▸ GIVEN TASK
Every record here needs to be written out again exactly.

▸ EXTRACTED RECORDS
+ + + + + + +

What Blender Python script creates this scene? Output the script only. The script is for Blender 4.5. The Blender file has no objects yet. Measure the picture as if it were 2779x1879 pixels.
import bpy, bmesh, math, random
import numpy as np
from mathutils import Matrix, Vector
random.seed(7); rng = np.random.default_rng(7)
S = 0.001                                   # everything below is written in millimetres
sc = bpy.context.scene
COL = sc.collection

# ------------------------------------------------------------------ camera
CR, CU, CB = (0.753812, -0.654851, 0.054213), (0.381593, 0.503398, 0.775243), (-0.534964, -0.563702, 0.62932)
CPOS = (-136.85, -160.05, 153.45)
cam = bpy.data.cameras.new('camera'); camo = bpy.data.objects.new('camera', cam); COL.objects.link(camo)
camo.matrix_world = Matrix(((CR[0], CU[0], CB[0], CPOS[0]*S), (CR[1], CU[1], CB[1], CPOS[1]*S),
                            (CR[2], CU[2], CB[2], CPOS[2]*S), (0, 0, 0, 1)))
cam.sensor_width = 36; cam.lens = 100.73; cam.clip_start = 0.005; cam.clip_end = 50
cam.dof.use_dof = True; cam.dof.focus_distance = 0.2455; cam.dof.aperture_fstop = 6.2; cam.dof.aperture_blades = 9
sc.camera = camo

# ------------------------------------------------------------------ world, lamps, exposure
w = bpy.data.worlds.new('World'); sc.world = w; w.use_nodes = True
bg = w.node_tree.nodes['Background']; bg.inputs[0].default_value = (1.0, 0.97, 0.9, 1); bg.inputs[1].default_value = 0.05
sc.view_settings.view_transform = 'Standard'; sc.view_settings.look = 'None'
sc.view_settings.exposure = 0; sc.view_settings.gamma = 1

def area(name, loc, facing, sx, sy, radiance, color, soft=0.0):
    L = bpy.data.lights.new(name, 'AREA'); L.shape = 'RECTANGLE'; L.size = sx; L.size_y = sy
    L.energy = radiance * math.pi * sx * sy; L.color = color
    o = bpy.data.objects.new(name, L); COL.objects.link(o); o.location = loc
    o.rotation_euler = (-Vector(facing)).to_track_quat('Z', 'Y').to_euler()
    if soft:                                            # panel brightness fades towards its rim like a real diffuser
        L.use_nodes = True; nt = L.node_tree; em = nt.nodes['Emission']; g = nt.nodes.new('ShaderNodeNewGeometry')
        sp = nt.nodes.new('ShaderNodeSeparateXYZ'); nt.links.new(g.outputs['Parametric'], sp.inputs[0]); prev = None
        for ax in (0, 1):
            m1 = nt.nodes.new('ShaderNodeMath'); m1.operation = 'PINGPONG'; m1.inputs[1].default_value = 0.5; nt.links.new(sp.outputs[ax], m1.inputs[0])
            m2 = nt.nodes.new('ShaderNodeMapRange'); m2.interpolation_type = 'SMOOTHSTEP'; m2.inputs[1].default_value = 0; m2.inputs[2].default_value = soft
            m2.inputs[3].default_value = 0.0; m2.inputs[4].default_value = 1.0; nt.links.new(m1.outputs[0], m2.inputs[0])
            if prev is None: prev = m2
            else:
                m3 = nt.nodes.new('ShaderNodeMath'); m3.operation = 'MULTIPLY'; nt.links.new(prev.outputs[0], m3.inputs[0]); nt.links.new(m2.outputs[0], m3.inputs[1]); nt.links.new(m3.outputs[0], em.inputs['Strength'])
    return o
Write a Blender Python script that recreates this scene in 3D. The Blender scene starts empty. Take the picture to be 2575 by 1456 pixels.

+ + + + + + +

▸ RESPONSE BELOW
What Blender Python script creates this scene? Output the script only. The script is for Blender 4.5. The Blender file has no objects yet. Measure the picture as if it were 2779x1879 pixels.
import bpy, bmesh, math, random
import numpy as np
from mathutils import Matrix, Vector
random.seed(7); rng = np.random.default_rng(7)
S = 0.001                                   # everything below is written in millimetres
sc = bpy.context.scene
COL = sc.collection

# ------------------------------------------------------------------ camera
CR, CU, CB = (0.753812, -0.654851, 0.054213), (0.381593, 0.503398, 0.775243), (-0.534964, -0.563702, 0.62932)
CPOS = (-136.85, -160.05, 153.45)
cam = bpy.data.cameras.new('camera'); camo = bpy.data.objects.new('camera', cam); COL.objects.link(camo)
camo.matrix_world = Matrix(((CR[0], CU[0], CB[0], CPOS[0]*S), (CR[1], CU[1], CB[1], CPOS[1]*S),
                            (CR[2], CU[2], CB[2], CPOS[2]*S), (0, 0, 0, 1)))
cam.sensor_width = 36; cam.lens = 100.73; cam.clip_start = 0.005; cam.clip_end = 50
cam.dof.use_dof = True; cam.dof.focus_distance = 0.2455; cam.dof.aperture_fstop = 6.2; cam.dof.aperture_blades = 9
sc.camera = camo

# ------------------------------------------------------------------ world, lamps, exposure
w = bpy.data.worlds.new('World'); sc.world = w; w.use_nodes = True
bg = w.node_tree.nodes['Background']; bg.inputs[0].default_value = (1.0, 0.97, 0.9, 1); bg.inputs[1].default_value = 0.05
sc.view_settings.view_transform = 'Standard'; sc.view_settings.look = 'None'
sc.view_settings.exposure = 0; sc.view_settings.gamma = 1

def area(name, loc, facing, sx, sy, radiance, color, soft=0.0):
    L = bpy.data.lights.new(name, 'AREA'); L.shape = 'RECTANGLE'; L.size = sx; L.size_y = sy
    L.energy = radiance * math.pi * sx * sy; L.color = color
    o = bpy.data.objects.new(name, L); COL.objects.link(o); o.location = loc
    o.rotation_euler = (-Vector(facing)).to_track_quat('Z', 'Y').to_euler()
    if soft:                                            # panel brightness fades towards its rim like a real diffuser
        L.use_nodes = True; nt = L.node_tree; em = nt.nodes['Emission']; g = nt.nodes.new('ShaderNodeNewGeometry')
        sp = nt.nodes.new('ShaderNodeSeparateXYZ'); nt.links.new(g.outputs['Parametric'], sp.inputs[0]); prev = None
        for ax in (0, 1):
            m1 = nt.nodes.new('ShaderNodeMath'); m1.operation = 'PINGPONG'; m1.inputs[1].default_value = 0.5; nt.links.new(sp.outputs[ax], m1.inputs[0])
            m2 = nt.nodes.new('ShaderNodeMapRange'); m2.interpolation_type = 'SMOOTHSTEP'; m2.inputs[1].default_value = 0; m2.inputs[2].default_value = soft
            m2.inputs[3].default_value = 0.0; m2.inputs[4].default_value = 1.0; nt.links.new(m1.outputs[0], m2.inputs[0])
            if prev is None: prev = m2
            else:
                m3 = nt.nodes.new('ShaderNodeMath'); m3.operation = 'MULTIPLY'; nt.links.new(prev.outputs[0], m3.inputs[0]); nt.links.new(m2.outputs[0], m3.inputs[1]); nt.links.new(m3.outputs[0], em.inputs['Strength'])
    return o
Write a Blender Python script that recreates this scene in 3D. The Blender scene starts empty. Take the picture to be 2575 by 1456 pixels.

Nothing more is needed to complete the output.